The Times
Jerome Starkey in Kabul

Dressed in drab overalls with calloused hands that labour long into the night, Zia Hassan Faqiri is an unlikely bastion of Afghanistan’s hippy heyday.

Yet for 45 years the father of eight has fixed the hippy’s motor of choice: the once-ubiquitous Volkswagen Beetles and Combi vans that filled the overland routes from Europe to Kathmandu.

Today his mud-walled workshop in a residential part of Kabul is the closest Afghanistan has to a Volkswagen garage. A handpainted sign proclaims his name, his trade and the circular VW logo.

“When Zahir Shah was on the throne (before 1973) there were thousands of Folooks in Kabul,” he said, using the local corruption of the German word Volks, which has become synonymous with Beetle in modern Kabuli dialect.
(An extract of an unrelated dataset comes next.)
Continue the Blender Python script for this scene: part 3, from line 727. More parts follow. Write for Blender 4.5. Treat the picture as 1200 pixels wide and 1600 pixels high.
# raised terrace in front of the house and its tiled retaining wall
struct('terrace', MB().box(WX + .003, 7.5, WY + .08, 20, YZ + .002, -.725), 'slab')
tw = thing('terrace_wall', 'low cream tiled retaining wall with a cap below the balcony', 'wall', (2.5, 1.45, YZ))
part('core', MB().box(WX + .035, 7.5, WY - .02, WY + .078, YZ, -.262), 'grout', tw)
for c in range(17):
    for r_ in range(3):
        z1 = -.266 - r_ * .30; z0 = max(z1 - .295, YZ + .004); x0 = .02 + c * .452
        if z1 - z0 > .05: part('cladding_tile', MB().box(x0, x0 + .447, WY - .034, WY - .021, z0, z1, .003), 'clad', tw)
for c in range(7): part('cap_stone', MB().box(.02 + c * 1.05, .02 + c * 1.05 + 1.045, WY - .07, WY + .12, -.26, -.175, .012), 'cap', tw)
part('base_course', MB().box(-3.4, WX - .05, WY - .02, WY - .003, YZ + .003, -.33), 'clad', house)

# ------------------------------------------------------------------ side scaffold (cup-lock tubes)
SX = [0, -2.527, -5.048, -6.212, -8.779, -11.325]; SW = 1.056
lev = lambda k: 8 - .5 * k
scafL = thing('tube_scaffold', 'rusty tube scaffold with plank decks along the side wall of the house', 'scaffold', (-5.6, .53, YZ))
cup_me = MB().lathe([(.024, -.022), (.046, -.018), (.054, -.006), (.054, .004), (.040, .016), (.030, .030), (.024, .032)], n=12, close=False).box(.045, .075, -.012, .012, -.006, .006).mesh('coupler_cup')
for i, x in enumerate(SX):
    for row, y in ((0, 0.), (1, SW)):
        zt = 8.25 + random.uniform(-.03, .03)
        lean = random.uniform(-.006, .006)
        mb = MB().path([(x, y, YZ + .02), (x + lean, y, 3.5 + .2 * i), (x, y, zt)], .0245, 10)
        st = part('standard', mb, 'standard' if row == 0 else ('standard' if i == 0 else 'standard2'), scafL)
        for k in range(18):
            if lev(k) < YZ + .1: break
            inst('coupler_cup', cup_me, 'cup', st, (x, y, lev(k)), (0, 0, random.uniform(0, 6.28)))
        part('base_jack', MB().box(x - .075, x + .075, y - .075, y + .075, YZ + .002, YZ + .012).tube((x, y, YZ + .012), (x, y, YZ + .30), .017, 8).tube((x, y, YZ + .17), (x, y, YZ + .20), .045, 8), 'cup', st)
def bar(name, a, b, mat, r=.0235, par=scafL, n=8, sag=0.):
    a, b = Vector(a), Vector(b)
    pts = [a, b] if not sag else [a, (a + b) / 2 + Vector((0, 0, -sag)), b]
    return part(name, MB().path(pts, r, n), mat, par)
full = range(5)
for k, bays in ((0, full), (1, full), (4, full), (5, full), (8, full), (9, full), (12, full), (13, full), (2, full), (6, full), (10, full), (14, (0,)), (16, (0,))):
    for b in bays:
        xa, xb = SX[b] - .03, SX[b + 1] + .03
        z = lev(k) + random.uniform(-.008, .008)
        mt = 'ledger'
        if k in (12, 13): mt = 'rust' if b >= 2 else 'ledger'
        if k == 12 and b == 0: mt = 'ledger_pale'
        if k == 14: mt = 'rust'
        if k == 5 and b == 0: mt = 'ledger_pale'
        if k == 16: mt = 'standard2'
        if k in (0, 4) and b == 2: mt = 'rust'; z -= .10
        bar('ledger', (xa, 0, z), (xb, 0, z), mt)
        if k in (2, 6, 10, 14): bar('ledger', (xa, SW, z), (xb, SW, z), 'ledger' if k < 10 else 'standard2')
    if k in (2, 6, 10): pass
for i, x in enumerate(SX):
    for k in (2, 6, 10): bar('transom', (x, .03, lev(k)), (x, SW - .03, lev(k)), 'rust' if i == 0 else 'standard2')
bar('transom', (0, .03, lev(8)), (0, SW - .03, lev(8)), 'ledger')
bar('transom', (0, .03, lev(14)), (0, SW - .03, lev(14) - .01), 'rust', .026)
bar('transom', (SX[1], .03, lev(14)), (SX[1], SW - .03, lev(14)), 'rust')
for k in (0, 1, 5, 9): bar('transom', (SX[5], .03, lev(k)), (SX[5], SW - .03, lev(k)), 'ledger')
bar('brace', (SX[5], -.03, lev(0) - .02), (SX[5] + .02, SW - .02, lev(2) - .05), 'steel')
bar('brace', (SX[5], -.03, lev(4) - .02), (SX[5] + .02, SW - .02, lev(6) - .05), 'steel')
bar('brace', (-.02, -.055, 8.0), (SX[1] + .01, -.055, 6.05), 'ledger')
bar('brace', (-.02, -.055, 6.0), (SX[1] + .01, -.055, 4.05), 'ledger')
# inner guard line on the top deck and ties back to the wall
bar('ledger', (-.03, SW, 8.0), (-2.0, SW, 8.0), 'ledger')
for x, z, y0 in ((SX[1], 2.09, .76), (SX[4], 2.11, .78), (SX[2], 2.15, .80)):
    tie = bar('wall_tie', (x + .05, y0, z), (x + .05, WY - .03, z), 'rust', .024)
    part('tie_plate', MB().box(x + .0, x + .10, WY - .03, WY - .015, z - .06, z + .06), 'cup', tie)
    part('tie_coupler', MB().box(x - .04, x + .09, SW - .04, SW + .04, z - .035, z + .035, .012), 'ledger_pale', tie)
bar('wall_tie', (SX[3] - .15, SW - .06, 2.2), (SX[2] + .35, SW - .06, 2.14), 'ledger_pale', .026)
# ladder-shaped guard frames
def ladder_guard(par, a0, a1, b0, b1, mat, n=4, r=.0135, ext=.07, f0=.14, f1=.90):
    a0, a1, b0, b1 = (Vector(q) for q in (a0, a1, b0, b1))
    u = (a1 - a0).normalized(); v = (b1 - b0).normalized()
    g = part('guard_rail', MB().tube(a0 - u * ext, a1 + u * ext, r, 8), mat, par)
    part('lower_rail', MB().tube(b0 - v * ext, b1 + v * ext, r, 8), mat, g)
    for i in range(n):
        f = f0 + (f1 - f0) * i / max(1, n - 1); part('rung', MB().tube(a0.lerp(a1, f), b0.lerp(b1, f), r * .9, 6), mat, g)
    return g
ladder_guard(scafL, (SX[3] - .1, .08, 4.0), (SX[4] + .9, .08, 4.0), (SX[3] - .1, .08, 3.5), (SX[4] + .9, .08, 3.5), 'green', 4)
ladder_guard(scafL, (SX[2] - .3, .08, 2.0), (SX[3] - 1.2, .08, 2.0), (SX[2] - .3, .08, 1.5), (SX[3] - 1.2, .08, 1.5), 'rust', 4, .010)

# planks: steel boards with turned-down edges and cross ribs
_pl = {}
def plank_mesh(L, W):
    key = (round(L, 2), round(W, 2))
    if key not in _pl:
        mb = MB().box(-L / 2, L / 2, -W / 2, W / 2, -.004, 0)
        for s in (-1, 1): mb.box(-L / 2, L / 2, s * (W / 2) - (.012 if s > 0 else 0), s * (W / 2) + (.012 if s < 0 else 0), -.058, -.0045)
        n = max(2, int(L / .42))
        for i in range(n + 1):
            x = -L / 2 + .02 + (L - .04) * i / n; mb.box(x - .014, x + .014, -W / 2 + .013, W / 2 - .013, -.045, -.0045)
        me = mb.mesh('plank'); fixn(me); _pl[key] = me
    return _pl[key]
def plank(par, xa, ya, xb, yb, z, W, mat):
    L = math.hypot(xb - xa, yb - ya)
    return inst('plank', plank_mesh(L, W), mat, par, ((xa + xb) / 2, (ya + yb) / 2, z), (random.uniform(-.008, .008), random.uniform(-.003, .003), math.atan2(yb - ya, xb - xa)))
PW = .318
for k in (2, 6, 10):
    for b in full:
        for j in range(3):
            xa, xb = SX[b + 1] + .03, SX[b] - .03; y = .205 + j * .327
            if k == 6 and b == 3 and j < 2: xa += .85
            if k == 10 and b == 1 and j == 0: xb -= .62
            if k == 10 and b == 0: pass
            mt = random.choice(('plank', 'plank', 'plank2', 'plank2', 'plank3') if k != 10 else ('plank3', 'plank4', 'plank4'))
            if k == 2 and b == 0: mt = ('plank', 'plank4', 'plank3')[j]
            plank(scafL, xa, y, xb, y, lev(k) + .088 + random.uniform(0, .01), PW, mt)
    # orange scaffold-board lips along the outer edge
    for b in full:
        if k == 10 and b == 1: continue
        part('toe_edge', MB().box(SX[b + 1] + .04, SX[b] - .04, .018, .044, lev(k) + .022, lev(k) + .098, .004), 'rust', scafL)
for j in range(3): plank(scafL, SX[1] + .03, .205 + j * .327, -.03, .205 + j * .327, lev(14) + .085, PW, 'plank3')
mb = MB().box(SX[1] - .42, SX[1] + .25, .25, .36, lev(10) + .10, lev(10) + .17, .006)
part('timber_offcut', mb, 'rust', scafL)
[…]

“Now, in the whole of Afghanistan perhaps there are 100 or 200 Folooks. The foreigners brought them here from Europe. Every day we’d have 10 or 15 come to our workshop.”

The men, Mr Faqiri said, had long hair and the women wore miniskirts. “We had a lot of freedom,” he said. “Things were better then.”

Free love for Mr Faqiri meant a time when he was free to teach young Afghan women how to drive, sitting together in the front of his four-speed Beetle. “Most of them are now in America,” he said.

In the early 1960s demand for VW mechanics was so high that Mr Faqiri, now 60, worked at the city’s main workshop during the day and set up his own stall at night. He remembers driving along new roads to Kandahar in the south and Laghman in the east, now hotbeds of insurgency.

He even drove a Beetle to Bamiyan, 2,800m (9,200ft) above sea level, then home to Afghanistan’s 5th-century Buddhas that were later destroyed by the Taleban. The air over the mountain passes was so thin and the tracks so steep that some early Beetles had to go up in reverse to get power from the low-ratio gearing.

Back then, he said, the cars on Kabul’s streets were a mix of Russian Volgas, French Citroëns, German Mercedes and American Jeeps. The first car that he worked on was an English Land Rover that the owner had crashed in the newly opened Salang tunnel — at the time the longest and highest in the world — which connects Kabul with the country’s north through the Hindu Kush mountains.

The Times has a special interest in his workshop because Mr Faqiri is in charge of reconditioning a 1969 rust bucket recently purchased by this journalist. “People love these cars,” he said. “Some people keep them in their gardens just for show.”